Office conversion boom boosts London housing delivery
Data from EG reveals London saw another 10-year-high for home completions via office conversion in 2017.
Looking solely at central office markets, which are heavily covered by permitted development rights exemptions, almost 1,200 homes were completed through conversion projects last year – representing an annual increase of 10%.
Data from EG reveals London saw another 10-year-high for home completions via office conversion in 2017.
Looking solely at central office markets, which are heavily covered by permitted development rights exemptions, almost 1,200 homes were completed through conversion projects last year – representing an annual increase of 10%.
The West End remains the primary focus for conversion projects – accounting for 35% of unit completions last year – and has commanded 47% of the total unit delivery since this trend began rapidly accelerating in 2014.
The closest market rival in this regard is neighbouring Midtown – which accounted for 25% of the unit delivery in 2017, and 20% of all conversions since 2014.
While the West End is home to a plethora of buildings that are easy to “flip” back to residential use (having been converted to offices down the decades), the bulk of new unit delivery in the submarket actually comes from projects that seek full demolition-and-rebuild – such as Westminster Quarter (formerly Ashley House), SW1P, and the new Chiltern Place (formerly International House), W1U.
This is the case throughout London, as 81% of new unit completion in 2017 came from schemes in which the existing office provision was demolished, and a new residential structure created in its place – almost an exact percentage flip from as recently as 2015, when 76% of unit completions came as a result of straight refurbishments of the existing building envelope from office use to residential.
While our forecast completions for 2018 reflect only a minor fall from 2017, it is likely that this could herald the beginning of a slowdown in the office-to-residential phenomenon in central London.
EG’s latest in-house data on new-build prime sales indicated that 2017 volumes were boosted by an average price drop of 2.4% from £2,177/sq ft to £2,124/sq ft – which, when you add in escalating construction costs, has a magnified impact on the viability of new projects.

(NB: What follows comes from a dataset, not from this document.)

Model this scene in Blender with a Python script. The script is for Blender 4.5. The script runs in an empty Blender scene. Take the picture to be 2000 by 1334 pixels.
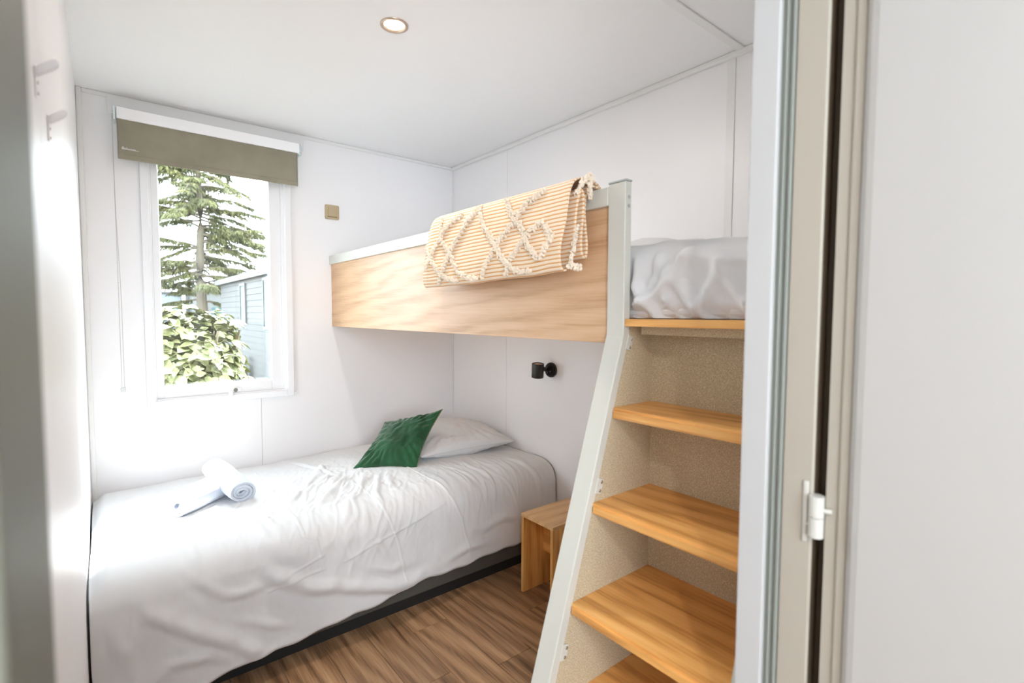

In addition to those changing market dynamics, there is also the significant factor of the mayor’s rules on affordable housing.
Many of the permissions currently being built out were permitted in 2013 and 2014 – prior to Sadiq Khan allowing new schemes that comprise 35% affordable housing to be fast-tracked through planning – and, perhaps crucially, they are not required to show viability assessments. The overwhelming majority of conversion projects under development do not adhere to this threshold, with many of them resulting in new homes that are entirely for private sale.
Additionally, Westminster Council’s recent firmer stance on affordable housing will clearly have a decelerating effect on the figures, given the dominance of the West End submarket in office conversion. Speaking at last year’s LREF, council leader Nickie Aiken told the audience that “developments should make provision for levels of affordable housing, either on site or close by, that meet our expectations.”
Latest EG data on all London residential construction indicated that 28,000 private units started construction in 2017 – the third year in a row that this has been the case.